The edcamp model is  something fairly new to me. You do not have to sign up months in advance and walk a stack of paperwork through the school district system hoping it does not get misplaced. Once the paperwork is done you find yourself going through the program and figuring out the schedule for the event. Nor do you have to submit a proposal for a presentation for the conference to get a free admission. All you have to do is sign up for a ticket. They are free, and usually on Saturday (at least in my limited experience) so you don’t have any district paperwork! Can I get a woot for no district paperwork? You do have to sign up, because they often sell out! But that is not the best part.
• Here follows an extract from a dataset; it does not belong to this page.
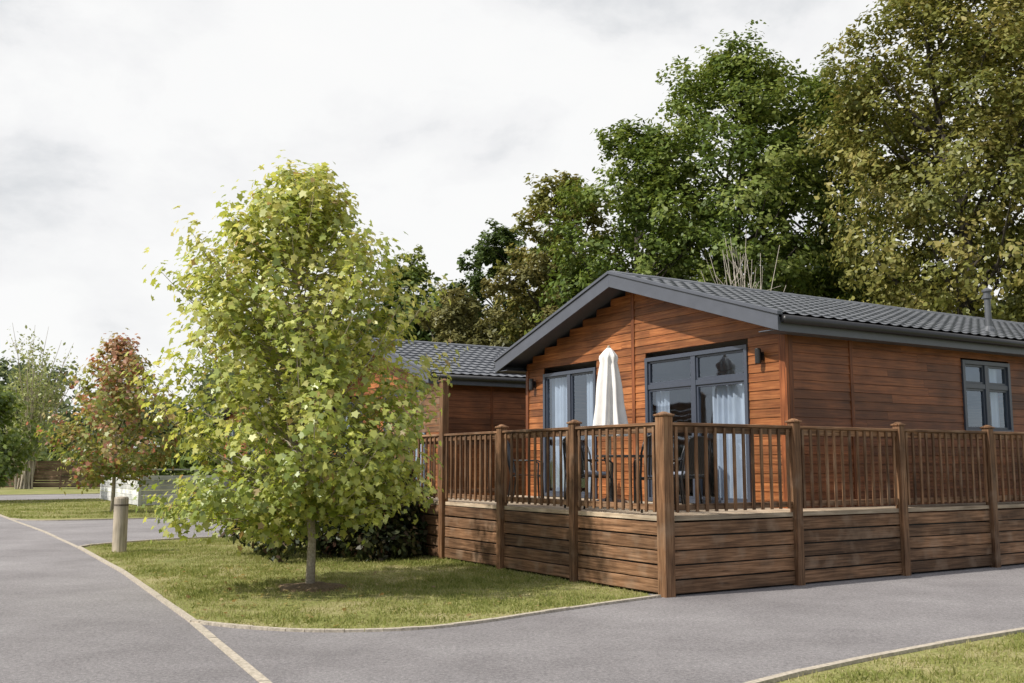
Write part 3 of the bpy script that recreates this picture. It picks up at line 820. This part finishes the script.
# ------------------------------------------------------------------ woodland
G=[(.055,.085,.018),(.10,.145,.028),(.165,.205,.044),(.25,.27,.08)]
GD=[(.045,.068,.02),(.075,.112,.03),(.125,.16,.042)]
OL=[(.085,.10,.024),(.15,.16,.040),(.23,.22,.058),(.32,.26,.095)]
BR=[(.10,.10,.035),(.17,.16,.055),(.24,.21,.08)]
big_tree('oak_tree',8.9,38,18.0,4.8,2.5,240,230,.20,G,101,trunk_r=.33)
big_tree('oak_tree',4.9,36.5,14.4,3.7,1.5,180,230,.19,G,102)
big_tree('oak_tree',2.2,40,13.6,3.0,1.5,140,220,.20,OL,103)
big_tree('oak_tree',13.2,41,18.2,4.2,2.5,180,230,.21,G,104,trunk_r=.32)
big_tree('sycamore_tree',14.9,32.5,18.6,5.0,2.5,260,230,.185,OL,105,trunk_r=.33)
big_tree('sycamore_tree',19.8,34,20,5.4,2.5,230,230,.20,OL,106,trunk_r=.33)
big_tree('ash_tree',-.4,44,12.3,2.5,2,100,210,.20,GD,107)
big_tree('ash_tree',-4.7,46,11.4,2.6,2,85,210,.21,G,108)
big_tree('yew_tree',-2.2,40,8.7,2.5,1,90,210,.18,BR,109)
big_tree('yew_tree',.9,38,9.6,2.4,1,90,210,.18,BR,110)
big_tree('ash_tree',-9,44,9.0,2.2,1.5,60,200,.25,G,111)
def mass(name,pts,n,cr,lpc,ls,cols,seed,gz=.0):
    rng=np.random.default_rng(seed); P=[];Nn=[];U=[]
    for k in range(n):
        (x,y,h,sp)=pts[rng.integers(0,len(pts))]
        c=np.array([x+rng.normal()*sp,y+rng.normal()*sp*.5,gz+h*rng.random()**.8])
        r=cr*rng.uniform(.7,1.4); d=rng.normal(size=(lpc,3)); d/=np.linalg.norm(d,axis=1,keepdims=True)
        P.append(c+d*r*np.array([1,1,.75])*rng.random((lpc,1))**.35*(1+.35*np.sin(d[:,:1]*5+k))); Nn.append(d+np.array([0,0,.5])+rng.normal(size=(lpc,3))*.5)
        U.append(rng.random()*.6+rng.random(lpc)*.4)
    P=np.concatenate(P);Nn=np.concatenate(Nn);U=np.concatenate(U);k=P[:,2]>0;P,Nn,U=P[k],Nn[k],U[k]
    facecloud(name,RHOMB,P,Nn,ls*rng.uniform(.6,1.3,len(P)),lerpcols(cols,U),M_leaf_far,rng=rng)
mass('woodland_understory',[(x,45+2*math.sin(x),8.5,1.6) for x in np.arange(-8,36,2.5)],280,1.5,220,.36,GD,201)
mass('hedge_row',[(x,36,4.6,1.2) for x in np.arange(4,26,2)],100,1.0,220,.28,GD,202)
mass('distant_trees',[(x,112+6*math.sin(x*.3),9.6+2.0*math.sin(x*.21+1)+1.4*math.sin(x*.7),2.6) for x in np.arange(-100,20,4)],430,2.5,160,.72,[(.07,.092,.045),(.11,.14,.065),(.165,.185,.095)],203)
mass('distant_hedge',[(x,74,2.6,1.5) for x in np.arange(-52,-14,2.5)],120,1.2,140,.36,[(.07,.11,.03),(.13,.17,.045),(.2,.23,.07)],204)

# ------------------------------------------------------------------ sky + sun
EL=46
Sd=Vector((-.90,-.42,0)).normalized()*math.cos(math.radians(EL)); Sd.z=math.sin(math.radians(EL))
w=bpy.data.worlds.new('World'); scene.world=w; w.use_nodes=True; nt=w.node_tree; nt.nodes.clear(); L=nt.links.new
out=nt.nodes.new('ShaderNodeOutputWorld')
sky=N(nt,'TexSky'); sky.sky_type='NISHITA'; sky.sun_disc=False; sky.sun_elevation=math.radians(EL); sky.sun_rotation=math.atan2(Sd.x,Sd.y)
bg=N(nt,'Background'); bg.inputs[1].default_value=.13; L(sky.outputs[0],bg.inputs[0])
tc=N(nt,'TexCoord'); mp=N(nt,'Mapping'); mp.inputs['Scale'].default_value=(1.0,1.0,1.8); mp.inputs['Location'].default_value=(.35,.2,.1); L(tc.outputs['Generated'],mp.inputs[0])
n1=N(nt,'TexNoise'); n1.inputs['Scale'].default_value=4.2; n1.inputs['Detail'].default_value=9; n1.inputs['Roughness'].default_value=.55; n1.inputs['Distortion'].default_value=.15; L(mp.outputs[0],n1.inputs['Vector'])
nv=N(nt,'VectorMath',operation='NORMALIZE'); L(tc.outputs['Generated'],nv.inputs[0])
def bank(d,lo,amt,prev):
    dp=N(nt,'VectorMath',operation='DOT_PRODUCT'); L(nv.outputs[0],dp.inputs[0]); dp.inputs[1].default_value=Vector(d).normalized()
    mr=N(nt,'MapRange'); mr.interpolation_type='SMOOTHSTEP'; mr.inputs[1].default_value=lo; mr.inputs[2].default_value=1.0; mr.inputs[3].default_value=0; mr.inputs[4].default_value=amt
    L(dp.outputs['Value'],mr.inputs[0]); sb=N(nt,'Math',operation='SUBTRACT'); L(prev,sb.inputs[0]); L(mr.outputs[0],sb.inputs[1]); return sb.outputs[0]
fac=bank((-.45,.84,.35),.968,.12,n1.outputs['Fac'])
fac=bank((-.26,.93,.235),.993,.08,fac)
r=ramp(nt,[(.20,(.56,.58,.61)),(.33,(.76,.775,.795)),(.43,(.94,.94,.945)),(.52,(1.0,1.0,.995)),(.8,(1.03,1.025,1.01))]); L(fac,r.inputs[0])
bg2=N(nt,'Background'); bg2.inputs[1].default_value=.98; L(r.outputs[0],bg2.inputs[0])
sp=N(nt,'SeparateXYZ'); L(tc.outputs['Generated'],sp.inputs[0])
my=N(nt,'MapRange'); my.inputs[1].default_value=-.35; my.inputs[2].default_value=.15; my.inputs[3].default_value=.45; my.inputs[4].default_value=.97; L(sp.outputs[1],my.inputs[0])
mx=N(nt,'MixShader'); L(my.outputs[0],mx.inputs[0]); L(bg.outputs[0],mx.inputs[1]); L(bg2.outputs[0],mx.inputs[2]); L(mx.outputs[0],out.inputs[0])
sl=bpy.data.lights.new('sun','SUN'); sl.energy=5.0; sl.angle=math.radians(1.2); sl.color=(1,.95,.87)
so=bpy.data.objects.new('sun',sl); so.rotation_euler=Sd.to_track_quat('Z','Y').to_euler(); so.location=(-20,-10,30); link(so)

# ------------------------------------------------------------------ camera
cd=bpy.data.cameras.new('camera'); cd.lens=35; cd.sensor_width=36; cd.clip_end=2000
co=bpy.data.objects.new('camera',cd); co.location=(0,0,1.53); co.rotation_euler=(math.radians(97.01),0,0); link(co)
scene.camera=co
The best part is the way the sessions are scheduled.

When you check in at an edcamp you are given a pen and a piece of paper and asked “what do you want to learn about?” You write down a topic and it is placed on a schedule board. All of the different topics are clustered into logical groups and assigned rooms and times. Yesterday several people wrote that they wanted to learn more about Minecraft, so a Minecraft session was held during the first session in the multipurpose room. John Miller, @room162 on twitter, was on hand and is a passionate user of Minecraft in the classroom and attended the session to lend his expertise.  Other people had heard of “App Smashing” and wanted to learn more, so a session was held on that. A session called “Things That Suck” was a big draw, and a lot of fun. The great part is that the schedule is built that day, based on the needs and interests of those there that day, not months ahead of time! You get to learn about what you want to learn about.

I really wanted to learn, as Jon Corippo says, to “Avoid the Suck.” (Jon is on twitter @jcorippo) The suck is that time in the middle of an assigned project when the enthusiasm has waned, but the work isn’t done. Jon says when the teacher says “I am going to give you lots of time for this project” students hear “I don’t have to start this for a long time!” There was a session about avoiding the suck. I don’t think I found a silver bullet on this topic, but I am thinking about it a little differently.
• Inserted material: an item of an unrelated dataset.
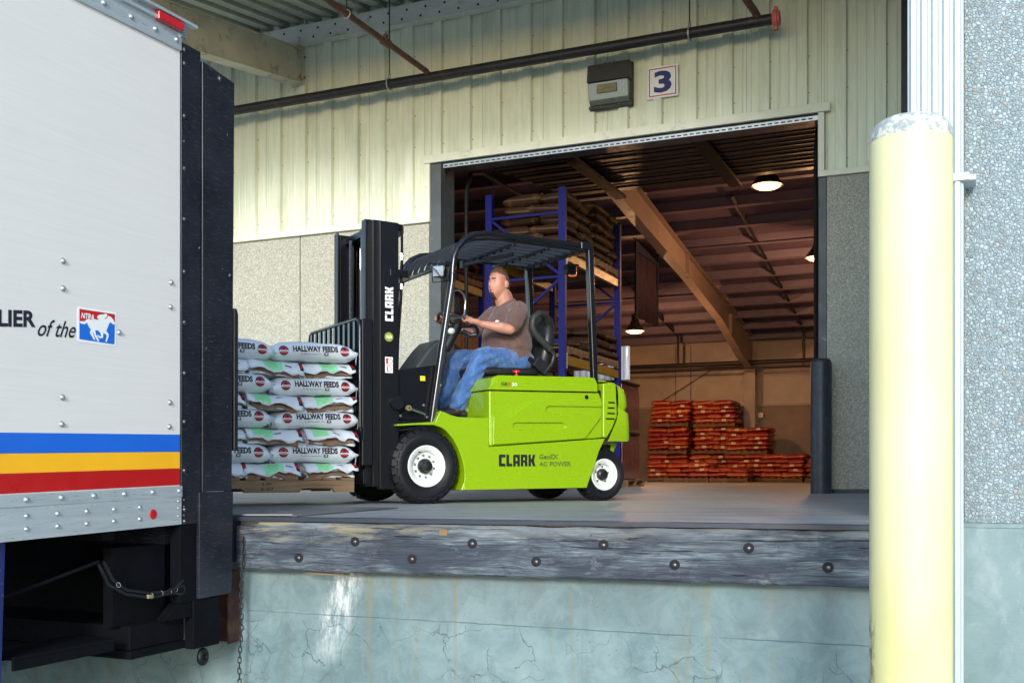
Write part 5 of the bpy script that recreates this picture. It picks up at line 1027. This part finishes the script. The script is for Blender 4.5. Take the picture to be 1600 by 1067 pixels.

Because I often present at conferences to “pay my way” I am often stressed out going in. I am worried about my presentation; have I prepped enough, am I going to have network issues, what if no one comes… Traditional conferences are all about sage on the stage. If you know me and my classroom style it is anything BUT sage on the stage. I don’t do direct instruction well or often. I do not like being the expert in the front. At an edcamp there is no sage on the stage, just a group of people talking about a topic they are all interested in, and that, in my book, is great professional development.

From here on out, if there is an edcamp in driving distance, I am in!